Book description
On December 4, 1906, on Cornell University's campus, seven black men
founded one of the greatest and most enduring organizations in American
history. Alpha Phi Alpha Fraternity Inc. has brought together and shaped
such esteemed men as Martin Luther King Jr., Cornel West, Thurgood
Marshall, Wes Moore, W. E. B. DuBois, Roland Martin, and Paul Robeson.
“Born in the shadow of slavery and on the lap of disenfranchisement,”
Alpha Phi Alpha-like other black Greek-letter organizations-was founded
to instill a spirit of high academic achievement and intellectualism,
foster meaningful and lifelong ties, and racially uplift those brothers
who would be initiated into its ranks. In Alpha Phi Alpha, Gregory S.
Parks, Stefan M. Bradley, and other contributing authors analyze the
fraternity and its members' fidelity to the founding precepts set forth
in 1906. They discuss the identity established by the fraternity at its
inception, the challenges of protecting the image and brand, and how the
organization can identify and train future Alpha men to uphold the
standards of an outstanding African American fraternity. Drawing on
organizational identity theory and a diverse array of methodologies, the
authors raise and answer questions that are relevant not only to Alpha
Phi Alpha but to all black Greek-letter organizations. Gregory S.

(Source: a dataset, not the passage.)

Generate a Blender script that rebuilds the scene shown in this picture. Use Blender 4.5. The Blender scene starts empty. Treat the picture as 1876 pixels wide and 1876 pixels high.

Parks, assistant professor of law at Wake Forest University School of
Law, is coeditor of African American Fraternities and Sororities: The
Legacy and the Vision and editor of Black Greek-Letter Organizations in
the Twenty-First Century: Our Fight Has Just Begun. Stefan M. Bradley,
associate professor of history and African American studies at Saint
Louis University, is the author of Harlem vs. Columbia University: Black
Student Power in the Late 1960s. He lives in Alton, Illinois.